Zutreffend zeigt die Beschwerdeführerin hingegen zur Streitfrage, ob der Kunsthandel und die Untervermietung des ehemaligen Geschäftslokales als einheitliche Tätigkeit zu beurteilen ist oder nicht, einen Verfahrensmangel auf, insoweit gerügt wird, dass sich der angefochtene Bescheid über weite Strecken auf die Wiedergabe von - unzulänglichen - Ausführungen des Prüfers beschränkt. Dazu ist insbesondere darauf hinzuweisen, dass sich der Prüfer auch hinsichtlich der gesonderten Beurteilung der Vermietungstätigkeit auf die Verordnung stützte, welche aber - wie die belangte Behörde zu Recht ausführte - im Beschwerdefall nicht anzuwenden ist. Es wäre daher Aufgabe der belangten Behörde gewesen, bei dennoch erfolgter Aufrechterhaltung der Ansicht über eine gesonderte Beurteilung der Vermietungstätigkeit den Spruch des angefochtenen Bescheides diesbezüglich in tragender Weise zu begründen.

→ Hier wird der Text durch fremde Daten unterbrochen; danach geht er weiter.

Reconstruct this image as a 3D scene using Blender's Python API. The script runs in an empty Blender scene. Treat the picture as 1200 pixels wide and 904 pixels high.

Mit dem ausschließlichen Hinweis darauf, dass "es keine wie immer geartete steuerliche Betrachtungsweise erlaubt, die gegenständliche, nun schon viele Jahre dauernde Vermietung (....) als Wirtschaftsteil des Antiquitätenhandels anzusehen" gelingt dies nicht.
Der angefochtene Bescheid war daher wegen Rechtswidrigkeit infolge Verletzung von Verfahrensvorschriften gemäß § 42 Abs. 2 Z. 3 VwGG aufzuheben.
Die Kostenentscheidung gründet sich auf die §§ 47 ff VwGG in Verbindung mit der Verordnung BGBl Nr 416/1994. Der Schriftsatzaufwand für die Beschwerde war im beantragten Ausmaß, der Ersatz an Bundesstempelgebühren im Ausmaß von S 450,-- zuzusprechen. Das Mehrbegehren an Stempelgebühren war abzuweisen, weil der angefochtene Bescheid nur in einfacher Ausfertigung vorzulegen war.